The ability to alter the position of commands in the macro.
(Had to delete half a macro because I missed a command.)
They are all in the plans. Currently you can do all 3 by editting the interface.txt. The naming is an optional field on both macros and key bindings. For example [BIND:SELECT:Do the highlighted thing]
Also I would suggest that if you have large complex macros you take advantage of macros being able to run macros, and split the large macro apart.
Edit #2: Just noticed that the scan keys I had saved for my macros did not cleanly load. I was using shift+ctrl+# Where # was 1-4 for the four macros I had saved. The value showing for the key binding on load for all four macro's is Ctrl+None
I will look into this.
Two minor issues:
- One, holding down shift to make the cursor move faster doesn't work on the number pad when number lock is on. Not exactly a big deal but you were able to do so as recently as d11.

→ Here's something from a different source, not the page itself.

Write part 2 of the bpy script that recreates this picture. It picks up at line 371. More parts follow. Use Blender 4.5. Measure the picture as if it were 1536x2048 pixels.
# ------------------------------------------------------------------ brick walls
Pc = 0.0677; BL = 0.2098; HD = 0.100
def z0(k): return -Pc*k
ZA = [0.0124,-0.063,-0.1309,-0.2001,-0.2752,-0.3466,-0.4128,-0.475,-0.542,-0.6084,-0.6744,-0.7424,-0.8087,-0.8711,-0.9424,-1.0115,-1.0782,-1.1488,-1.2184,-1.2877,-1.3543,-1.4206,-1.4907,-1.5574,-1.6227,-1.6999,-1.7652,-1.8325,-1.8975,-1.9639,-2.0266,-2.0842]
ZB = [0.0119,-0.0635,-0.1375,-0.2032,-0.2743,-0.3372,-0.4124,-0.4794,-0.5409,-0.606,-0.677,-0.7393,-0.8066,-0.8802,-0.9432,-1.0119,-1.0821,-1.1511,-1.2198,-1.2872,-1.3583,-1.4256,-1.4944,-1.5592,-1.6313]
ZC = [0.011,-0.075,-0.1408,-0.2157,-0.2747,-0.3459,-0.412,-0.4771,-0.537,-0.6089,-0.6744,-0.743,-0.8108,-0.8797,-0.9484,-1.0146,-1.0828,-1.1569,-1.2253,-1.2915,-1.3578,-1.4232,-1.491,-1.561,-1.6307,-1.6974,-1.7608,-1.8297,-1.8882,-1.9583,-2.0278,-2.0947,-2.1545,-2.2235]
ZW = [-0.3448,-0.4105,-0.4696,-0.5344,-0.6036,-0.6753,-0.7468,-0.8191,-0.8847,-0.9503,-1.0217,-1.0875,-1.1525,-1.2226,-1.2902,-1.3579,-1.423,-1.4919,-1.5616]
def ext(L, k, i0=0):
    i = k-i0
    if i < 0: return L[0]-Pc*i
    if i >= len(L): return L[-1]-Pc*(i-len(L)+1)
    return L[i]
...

I can't change that for the default interface settings. It is an OS level thing to convert the Shift+Numpad# sequences to a number character. The default interface.txt binds the number characters to support laptops and other systems without a number pad. If you remove the bindings that say '1', '2', '3', etc. Then the 'Numpad #' bindings will get full control in both Numlock states, and they will detect the usage of shift without OS interference.
- Two, the keyboard shortcuts still aren't totally working. In particular, I've used "shift +" and "shift -" forever, but even though it looks like you can set in the binding menu using "Add Scan Key," it doesn't actually work.
I think you will have to be more specific about what you think is wrong. I somewhat baffled as to your meaning.